>> START

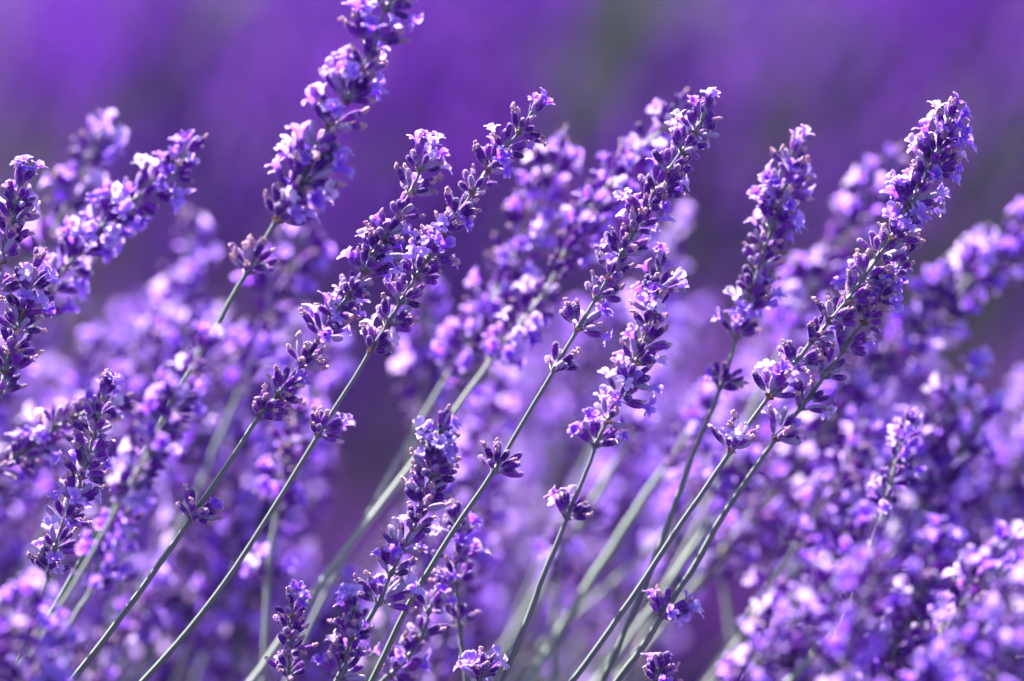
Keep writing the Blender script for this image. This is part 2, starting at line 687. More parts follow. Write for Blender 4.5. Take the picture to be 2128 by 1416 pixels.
def build_stalk(pts, whorls, label, d=FOCUS, dl=0.0, s=1.0, lod=0, thick=1.0, seed=0, bloom=.25, dry=.35, n=12, tipn=6, group=GROUP_SHARP):
    rnd = random.Random(seed + 5)
    path = stalk_path(pts, d, dl)
    jit = np.array([[rnd.gauss(0, .00022) for _ in range(3)] for _ in path]); jit[1:-1] = (jit[:-2] + jit[1:-1] + jit[2:]) / 2
    path = path + jit          # stems are never quite straight
    root = path[-1]
    e = empty('lavender_stalk', root, label, group)
    # stem
    loc = path - root
    wk = [nearest(path, at(w_[0], w_[1], d)) for w_ in whorls]
    kl = max([1] + [b for a, b in zip(wk, wk[1:]) if b - a < 9])     # end of the dense part of the spike
    rad = np.interp(np.arange(len(loc)), [0, kl, kl + 8, len(loc)], [.5, .8, 1.05 * thick, 1.25 * thick]) * MM
    vv = tube_mesh(loc[::-1], rad[::-1], 12 if lod == 0 else 8, mat=STEM if lod == 0 and thick < 1.2 else PALE)
    child('stem', to_mesh('stem', vv), e)
    if lod:
        W2 = [whorls[0]]
        for a, b in zip(whorls, whorls[1:]):
            g_ = math.hypot(a[0] - b[0], a[1] - b[1])
            if 62 < g_ < 112:
                W2.append(((a[0] + b[0]) / 2, (a[1] + b[1]) / 2))
            W2.append(b)
        whorls = W2
    for wi, wv in enumerate(whorls):
        x, y = wv[0], wv[1]
        opt = wv[2] if len(wv) > 2 else {}
        k = nearest(path[:len(path)], at(x, y, d))
        k = max(1, min(len(path) - 2, k))
        # refine on the segment
        P = at(x, y, d)
        tg = path[k - 1] - path[k + 1]; tg = tg / np.linalg.norm(tg)
        c = path[k] + tg * np.dot(P - path[k], tg)
        ss = s * opt.get('s', rnd.uniform(.90, 1.02)) * (1.03 if lod == 0 else 1.0) * min(1.0, .86 + .035 * wi)   # spikes taper to the tip
        tip = wi == 0 and not opt.get('full')
        c = c - tg * (3.0 * MM * ss if not tip else 4 * MM * ss)
        spin = rnd.gauss(0, .35) if rnd.random() < .65 else math.pi / 2 + rnd.gauss(0, .5)
        fr = frame(c - root, tg, (1, 0, 0), ss, spin)
        kw = dict(n=max(3, opt.get('n', n if not tip else tipn) + (1 if wi else 0)), bloom=1.0 * opt.get('bloom', bloom * rnd.choice((.3, 1, 1.5))), dry=opt.get('dry', dry), tip=tip)
        if lod == 0:
            wo = child('flower_whorl', KNOT, e, fr)
            for kind, idx, m in whorl_layout(rnd, 0, **kw):
                nm = {'blossom': 'blossom', 'bract': 'bract'}.get(kind, 'calyx')
                child(nm, PMESH[kind][idx], wo, m)
        else:
            child('flower_whorl', rnd.choice(WH[(1, tip)]), e, fr)
    return e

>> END

Task directions: Output an exact copy of the material, with the pictures removed.

Final result:
Keep writing the Blender script for this image. This is part 2, starting at line 687. More parts follow. Write for Blender 4.5. Take the picture to be 2128 by 1416 pixels.
def build_stalk(pts, whorls, label, d=FOCUS, dl=0.0, s=1.0, lod=0, thick=1.0, seed=0, bloom=.25, dry=.35, n=12, tipn=6, group=GROUP_SHARP):
    rnd = random.Random(seed + 5)
    path = stalk_path(pts, d, dl)
    jit = np.array([[rnd.gauss(0, .00022) for _ in range(3)] for _ in path]); jit[1:-1] = (jit[:-2] + jit[1:-1] + jit[2:]) / 2
    path = path + jit          # stems are never quite straight
    root = path[-1]
    e = empty('lavender_stalk', root, label, group)
    # stem
    loc = path - root
    wk = [nearest(path, at(w_[0], w_[1], d)) for w_ in whorls]
    kl = max([1] + [b for a, b in zip(wk, wk[1:]) if b - a < 9])     # end of the dense part of the spike
    rad = np.interp(np.arange(len(loc)), [0, kl, kl + 8, len(loc)], [.5, .8, 1.05 * thick, 1.25 * thick]) * MM
    vv = tube_mesh(loc[::-1], rad[::-1], 12 if lod == 0 else 8, mat=STEM if lod == 0 and thick < 1.2 else PALE)
    child('stem', to_mesh('stem', vv), e)
    if lod:
        W2 = [whorls[0]]
        for a, b in zip(whorls, whorls[1:]):
            g_ = math.hypot(a[0] - b[0], a[1] - b[1])
            if 62 < g_ < 112:
                W2.append(((a[0] + b[0]) / 2, (a[1] + b[1]) / 2))
            W2.append(b)
        whorls = W2
    for wi, wv in enumerate(whorls):
        x, y = wv[0], wv[1]
        opt = wv[2] if len(wv) > 2 else {}
        k = nearest(path[:len(path)], at(x, y, d))
        k = max(1, min(len(path) - 2, k))
        # refine on the segment
        P = at(x, y, d)
        tg = path[k - 1] - path[k + 1]; tg = tg / np.linalg.norm(tg)
        c = path[k] + tg * np.dot(P - path[k], tg)
        ss = s * opt.get('s', rnd.uniform(.90, 1.02)) * (1.03 if lod == 0 else 1.0) * min(1.0, .86 + .035 * wi)   # spikes taper to the tip
        tip = wi == 0 and not opt.get('full')
        c = c - tg * (3.0 * MM * ss if not tip else 4 * MM * ss)
        spin = rnd.gauss(0, .35) if rnd.random() < .65 else math.pi / 2 + rnd.gauss(0, .5)
        fr = frame(c - root, tg, (1, 0, 0), ss, spin)
        kw = dict(n=max(3, opt.get('n', n if not tip else tipn) + (1 if wi else 0)), bloom=1.0 * opt.get('bloom', bloom * rnd.choice((.3, 1, 1.5))), dry=opt.get('dry', dry), tip=tip)
        if lod == 0:
            wo = child('flower_whorl', KNOT, e, fr)
            for kind, idx, m in whorl_layout(rnd, 0, **kw):
                nm = {'blossom': 'blossom', 'bract': 'bract'}.get(kind, 'calyx')
                child(nm, PMESH[kind][idx], wo, m)
        else:
            child('flower_whorl', rnd.choice(WH[(1, tip)]), e, fr)
    return e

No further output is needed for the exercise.